Vaya noche que nos regalaron la Guzmán y la Trevi a los más de veinte mil espectadores que, en cada una de sus tres presentaciones, asistimos a la Arena de la Ciudad de México a presenciar su show.
Lo rutilante de las estrellas y el rumor persistente de su eterna rivalidad, aderezado con los murmullos sobre la reanudación de hostilidades “backstage”, prometían, de origen, un espectáculo electrizante y una velada para el anecdotario.
Y lo fue. Lo magnético de sus personalidades, lo colorido y variado de sus atuendos, lo preciso de la iluminación y lo envolvente del escenario fueron el complemento perfecto a sus grandiosas y elocuentes voces. Sin embargo, había algo más detrás de todo esto: un halo mágico en el entorno, difícil de explicar.
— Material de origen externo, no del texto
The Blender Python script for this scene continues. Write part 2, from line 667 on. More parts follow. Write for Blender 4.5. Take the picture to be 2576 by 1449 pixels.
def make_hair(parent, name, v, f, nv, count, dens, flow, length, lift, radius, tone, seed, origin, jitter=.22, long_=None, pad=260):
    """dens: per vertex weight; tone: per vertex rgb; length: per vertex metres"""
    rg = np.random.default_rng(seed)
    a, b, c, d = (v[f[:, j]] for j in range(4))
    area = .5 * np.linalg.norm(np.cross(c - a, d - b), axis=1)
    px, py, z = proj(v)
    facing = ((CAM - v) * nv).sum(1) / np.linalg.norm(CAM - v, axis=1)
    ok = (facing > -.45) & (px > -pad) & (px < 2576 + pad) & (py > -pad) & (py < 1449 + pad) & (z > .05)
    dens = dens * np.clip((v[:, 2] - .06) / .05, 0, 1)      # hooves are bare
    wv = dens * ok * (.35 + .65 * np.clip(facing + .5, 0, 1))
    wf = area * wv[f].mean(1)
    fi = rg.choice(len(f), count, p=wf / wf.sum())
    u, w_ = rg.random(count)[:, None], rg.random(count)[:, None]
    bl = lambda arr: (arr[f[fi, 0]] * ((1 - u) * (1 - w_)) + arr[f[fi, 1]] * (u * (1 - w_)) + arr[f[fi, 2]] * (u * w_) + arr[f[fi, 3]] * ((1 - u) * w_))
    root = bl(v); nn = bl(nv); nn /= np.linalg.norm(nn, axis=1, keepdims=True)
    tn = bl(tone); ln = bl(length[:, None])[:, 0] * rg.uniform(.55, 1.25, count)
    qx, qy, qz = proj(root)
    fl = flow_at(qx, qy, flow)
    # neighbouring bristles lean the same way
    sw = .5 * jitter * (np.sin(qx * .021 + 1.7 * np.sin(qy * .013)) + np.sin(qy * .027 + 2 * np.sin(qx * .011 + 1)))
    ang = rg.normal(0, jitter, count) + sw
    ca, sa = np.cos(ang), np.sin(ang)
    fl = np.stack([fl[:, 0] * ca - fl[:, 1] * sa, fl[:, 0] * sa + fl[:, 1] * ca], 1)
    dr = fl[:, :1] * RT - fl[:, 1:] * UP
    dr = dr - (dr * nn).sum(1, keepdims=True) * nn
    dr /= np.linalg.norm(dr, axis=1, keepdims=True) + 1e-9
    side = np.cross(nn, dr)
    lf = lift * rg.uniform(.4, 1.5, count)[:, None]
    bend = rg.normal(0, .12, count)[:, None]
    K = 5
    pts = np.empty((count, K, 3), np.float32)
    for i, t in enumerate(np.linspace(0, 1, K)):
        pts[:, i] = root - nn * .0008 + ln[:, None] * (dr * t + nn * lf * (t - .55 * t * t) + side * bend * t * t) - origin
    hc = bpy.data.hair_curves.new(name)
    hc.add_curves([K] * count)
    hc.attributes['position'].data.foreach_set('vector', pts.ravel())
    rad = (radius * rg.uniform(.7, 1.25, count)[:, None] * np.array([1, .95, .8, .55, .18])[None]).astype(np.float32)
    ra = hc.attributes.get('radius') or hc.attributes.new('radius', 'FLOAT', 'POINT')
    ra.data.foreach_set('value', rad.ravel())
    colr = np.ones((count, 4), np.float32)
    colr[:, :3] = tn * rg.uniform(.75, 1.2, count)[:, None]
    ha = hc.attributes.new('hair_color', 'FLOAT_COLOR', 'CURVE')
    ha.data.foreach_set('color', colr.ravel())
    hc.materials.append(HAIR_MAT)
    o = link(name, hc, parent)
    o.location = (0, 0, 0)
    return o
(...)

Sin duda ambas figuras, carismáticas y enigmáticas a la vez, son un derroche de talento. He presenciado sus actuaciones por separado en palenques y auditorios, y aunque muy meritorias todas, lejos quedaron de esta mezcla explosiva.
El fenómeno me obligó a la reflexión y a buscar razones que hicieran del experimento de la confluencia un rotundo éxito. Encontré dos:
La primera es la sinergia, que es la potenciación de dos fuerzas cuando se juntan y se encauzan. Es el valor agregado, producto del trabajo en equipo y el esfuerzo simbiótico; es la suma de capacidades o, para ponerlo en palabras de Mario Benedetti, juntos “en la calle, codo a codo, somos mucho más que dos”.
La segunda es la competencia. Las comparaciones son odiosas, cierto, pero inevitables en un encuentro de esta naturaleza. La necesidad ególatra de triunfar en el aplausómetro las obliga a esfuerzos extraordinarios, de los que el público resulta el principal beneficiario.
Sinergia y competencia, dos impulsores de éxito, no solo en presentaciones musicales, sino en la política y en la economía, en lo público y en lo privado, en la vida en general.
La competencia nos hace grandes, y la sinergia vuelve exponencial esa grandeza. No les tengamos miedo.